The pumpkins I painted for Halloween are still looking good, so they are hanging around for a while. But if yours are ready to retire, don't just throw them away. Pumpkin seeds are delicious and nutritious, and the puree is great for eating and baking into breads and pies.

Carefully cut the pumpkin into halves or smaller, depending on its size. Use a spoon to scrape out the seeds and inner pulp. I boil the seeds in water for 5 minutes, which helps clean the strings and pulp off, then drain well. You can season the seeds, with Italian salad dressing or olive oil, and sprinkle with salt or other spices. Bake in a single layer on a cookie sheet at 250 degrees for 30 minutes, stir and bake 30-60 minutes more, until crunchy.

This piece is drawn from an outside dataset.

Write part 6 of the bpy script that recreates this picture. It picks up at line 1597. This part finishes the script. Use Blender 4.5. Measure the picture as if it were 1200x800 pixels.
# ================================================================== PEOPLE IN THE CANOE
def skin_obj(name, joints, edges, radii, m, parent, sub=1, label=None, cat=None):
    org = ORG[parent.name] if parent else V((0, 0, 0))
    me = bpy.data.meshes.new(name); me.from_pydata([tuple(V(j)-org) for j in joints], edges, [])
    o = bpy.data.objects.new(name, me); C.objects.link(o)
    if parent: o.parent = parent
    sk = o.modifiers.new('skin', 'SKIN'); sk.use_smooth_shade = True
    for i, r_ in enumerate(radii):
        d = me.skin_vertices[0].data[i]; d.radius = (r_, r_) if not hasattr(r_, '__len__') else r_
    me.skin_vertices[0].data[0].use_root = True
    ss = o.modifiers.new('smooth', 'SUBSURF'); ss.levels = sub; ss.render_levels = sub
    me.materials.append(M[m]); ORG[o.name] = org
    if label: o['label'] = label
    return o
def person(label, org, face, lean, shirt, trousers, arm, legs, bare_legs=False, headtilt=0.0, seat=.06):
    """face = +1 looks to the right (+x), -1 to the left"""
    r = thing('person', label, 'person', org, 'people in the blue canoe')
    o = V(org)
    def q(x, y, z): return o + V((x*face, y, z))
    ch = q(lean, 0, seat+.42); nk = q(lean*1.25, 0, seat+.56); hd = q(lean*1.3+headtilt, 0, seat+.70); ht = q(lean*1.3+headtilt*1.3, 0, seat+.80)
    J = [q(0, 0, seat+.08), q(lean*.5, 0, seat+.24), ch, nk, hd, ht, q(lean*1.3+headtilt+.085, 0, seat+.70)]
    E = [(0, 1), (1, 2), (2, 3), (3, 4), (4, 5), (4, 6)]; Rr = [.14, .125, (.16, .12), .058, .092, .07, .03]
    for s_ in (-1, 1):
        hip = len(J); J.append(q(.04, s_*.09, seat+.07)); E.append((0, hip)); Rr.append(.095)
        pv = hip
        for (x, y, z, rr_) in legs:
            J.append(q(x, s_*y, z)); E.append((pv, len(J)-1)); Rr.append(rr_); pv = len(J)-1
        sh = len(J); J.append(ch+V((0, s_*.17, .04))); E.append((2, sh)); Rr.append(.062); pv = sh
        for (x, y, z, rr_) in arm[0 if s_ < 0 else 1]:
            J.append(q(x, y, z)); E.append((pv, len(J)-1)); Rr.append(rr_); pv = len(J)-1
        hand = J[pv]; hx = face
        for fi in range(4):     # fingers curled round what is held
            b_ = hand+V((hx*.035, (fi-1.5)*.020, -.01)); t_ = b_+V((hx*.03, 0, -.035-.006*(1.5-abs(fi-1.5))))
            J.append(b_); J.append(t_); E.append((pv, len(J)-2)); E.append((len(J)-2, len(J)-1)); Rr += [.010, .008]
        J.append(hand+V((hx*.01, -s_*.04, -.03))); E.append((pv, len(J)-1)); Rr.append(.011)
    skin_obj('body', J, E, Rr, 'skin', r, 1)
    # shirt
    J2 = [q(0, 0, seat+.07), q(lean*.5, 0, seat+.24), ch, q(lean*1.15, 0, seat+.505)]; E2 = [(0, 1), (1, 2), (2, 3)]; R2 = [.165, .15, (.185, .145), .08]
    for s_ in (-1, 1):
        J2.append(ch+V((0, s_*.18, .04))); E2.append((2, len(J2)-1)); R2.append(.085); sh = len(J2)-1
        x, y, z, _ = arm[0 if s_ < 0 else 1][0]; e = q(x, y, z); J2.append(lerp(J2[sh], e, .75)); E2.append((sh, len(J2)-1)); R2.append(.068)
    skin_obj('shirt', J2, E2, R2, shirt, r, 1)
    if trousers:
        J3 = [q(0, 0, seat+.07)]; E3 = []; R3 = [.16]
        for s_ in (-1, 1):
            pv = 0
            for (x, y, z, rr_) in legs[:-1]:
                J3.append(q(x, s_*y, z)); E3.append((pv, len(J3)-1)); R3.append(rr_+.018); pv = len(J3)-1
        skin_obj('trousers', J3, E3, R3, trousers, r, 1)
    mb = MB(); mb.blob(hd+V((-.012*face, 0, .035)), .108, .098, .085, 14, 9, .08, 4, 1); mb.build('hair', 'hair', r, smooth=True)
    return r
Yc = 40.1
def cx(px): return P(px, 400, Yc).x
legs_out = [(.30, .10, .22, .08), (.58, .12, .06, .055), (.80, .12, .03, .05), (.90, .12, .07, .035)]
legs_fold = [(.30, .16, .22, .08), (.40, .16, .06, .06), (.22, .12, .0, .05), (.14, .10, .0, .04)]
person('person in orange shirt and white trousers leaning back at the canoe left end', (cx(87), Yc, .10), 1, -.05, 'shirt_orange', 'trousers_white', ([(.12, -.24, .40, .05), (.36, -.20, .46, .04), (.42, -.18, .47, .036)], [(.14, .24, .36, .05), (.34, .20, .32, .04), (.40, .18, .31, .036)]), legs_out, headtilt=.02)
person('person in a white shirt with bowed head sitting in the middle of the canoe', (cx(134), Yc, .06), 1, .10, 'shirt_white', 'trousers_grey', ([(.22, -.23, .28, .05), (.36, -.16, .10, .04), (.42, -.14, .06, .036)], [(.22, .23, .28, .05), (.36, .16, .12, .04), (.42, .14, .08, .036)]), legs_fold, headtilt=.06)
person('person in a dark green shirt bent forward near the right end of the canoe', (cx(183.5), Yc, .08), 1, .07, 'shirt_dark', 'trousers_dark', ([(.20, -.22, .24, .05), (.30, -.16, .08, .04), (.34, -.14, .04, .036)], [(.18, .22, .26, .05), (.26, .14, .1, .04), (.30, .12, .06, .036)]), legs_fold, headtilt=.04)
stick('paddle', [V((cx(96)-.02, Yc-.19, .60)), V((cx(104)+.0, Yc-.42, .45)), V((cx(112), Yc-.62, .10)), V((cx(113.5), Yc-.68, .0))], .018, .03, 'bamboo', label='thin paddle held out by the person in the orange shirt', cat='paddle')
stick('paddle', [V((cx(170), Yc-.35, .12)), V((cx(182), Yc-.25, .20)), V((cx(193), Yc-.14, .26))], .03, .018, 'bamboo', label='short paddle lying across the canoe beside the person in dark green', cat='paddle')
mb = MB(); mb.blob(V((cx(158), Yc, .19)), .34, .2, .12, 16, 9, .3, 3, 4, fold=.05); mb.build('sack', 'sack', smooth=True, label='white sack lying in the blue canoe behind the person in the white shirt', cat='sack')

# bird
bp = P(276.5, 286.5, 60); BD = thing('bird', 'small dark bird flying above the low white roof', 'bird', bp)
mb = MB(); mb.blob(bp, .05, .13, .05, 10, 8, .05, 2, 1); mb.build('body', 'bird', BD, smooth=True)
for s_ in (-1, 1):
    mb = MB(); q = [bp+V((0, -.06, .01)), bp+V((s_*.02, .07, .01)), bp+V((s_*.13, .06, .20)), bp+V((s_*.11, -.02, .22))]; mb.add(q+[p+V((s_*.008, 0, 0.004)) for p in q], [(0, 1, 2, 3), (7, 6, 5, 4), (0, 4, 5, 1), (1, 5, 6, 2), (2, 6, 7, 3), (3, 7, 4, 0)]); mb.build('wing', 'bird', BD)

To bake the pumpkin pulp, line a roasting pan with foil - do not skip this step... the pumpkin is full of natural sugars which carmelize while they roast and can ruin a pan with burned-on residue (I know, I've scraped a few roasting pans!). Place pumpkin pieces cut side down. Add water to the pan to help keep from sticking. I also recommend covering tightly with foil - keeps down the splattering and slows down the evaporation of the water. Bake at 350 degrees for 1 to 2 hours, until fork-tender. Remove. When cool, scrape pulp from shells. Puree the pulp with a potato masher or in a food processor and set in a colander over a bowl to drain out extra moisture, and you'll end up with a nicer puree than what comes from a can. The puree can be used immediately or frozen in a zipper bag, in 1 cup portions for easy use later.

Incidently, you'll see some of my mums in the photo. I'll tell you more about this in another blog, but, for now, if you've bought pots of fall chrysanthemums, they can be planted for next year. When the flowers die off, just cut off the tops and plant in your garden. It is a perennial and I've had them come back year after year, even in the cold of New Hampshire. More info on this later.